French taught at university in the Ivory Coast in the 1980s before becoming a reporter. He has reported extensively on the political affairs of Western and Central Africa. These reports were the basis for the book A Continent for the Taking.

French has also reported on the political and social affairs in China, where he covered on the government crackdown of dissent in the Dongzhou protests of 2005. His most recent work for The New York Times is centered on China where he was the paper's Shanghai bureau chief.

French was New York Times bureau chief for the Caribbean and Central America from 1990 to 1994, covering Haiti, Cuba, Nicaragua, El Salvador, and numerous other countries.

From 1994 to 1998, French covered West and Central Africa for the Times, reporting on wars in Liberia, Sierra Leone and Central Africa, with particular attention to the fall of the longtime dictator of Zaire, Mobutu Sese Seko.

French became Tokyo bureau chief for the Times in 1999, after a year studying Japanese at the University of Hawaii in Manoa. He is presently collaborating with The New York Review of Books and he also contributes frequently to "The Atlantic."

In addition to covering China as Shanghai Bureau Chief for the Times, French worked as a weekly columnist on regional affairs for The International Herald Tribune.

French is an internationally exhibited documentary photographer, whose multi-year project "Disappearing Shanghai", photographing the rapidly shrinking old quarters of Shanghai, was shown in Asia, Europe and the United States.
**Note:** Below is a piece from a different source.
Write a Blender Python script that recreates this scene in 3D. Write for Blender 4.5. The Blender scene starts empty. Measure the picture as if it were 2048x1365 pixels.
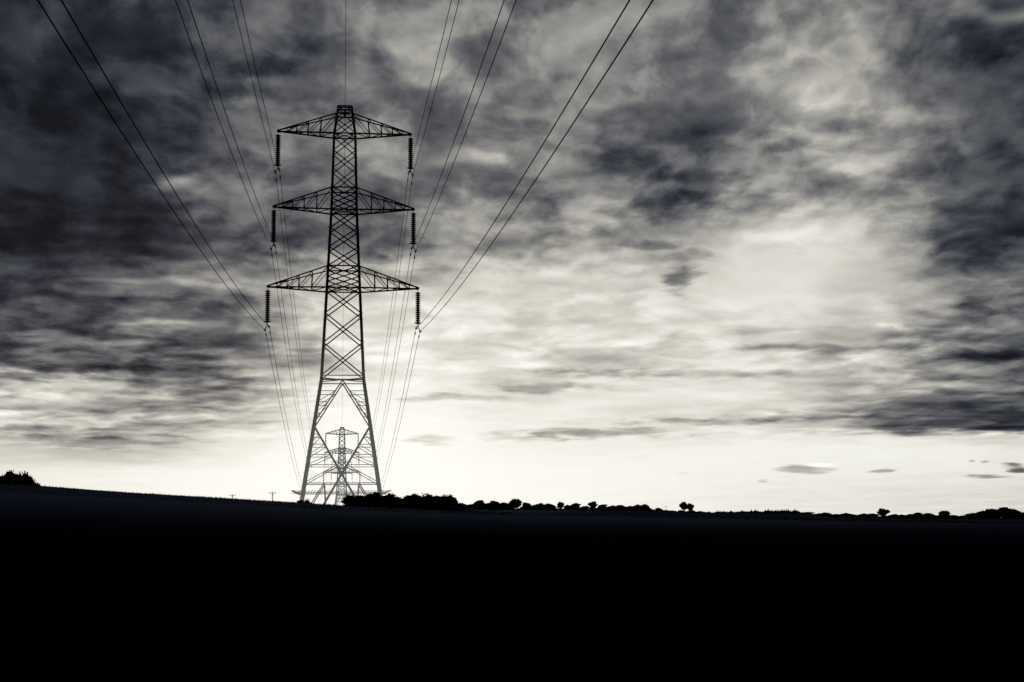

A book containing this work, Disappearing Shanghai: Photographs and Poems of an Intimate Way of Life, was published in 2012, in collaboration with the novelist and poet, Qiu Xiaolong.[1]

References

  1. French, Howard W. (photography); Xiaolong, Qiu (poetry) (2012). Disappearing Shanghai: Photographs and Poems of an Intimate Way of Life (1st ed.). Homa & Sekey Books. ISBN 1931907811.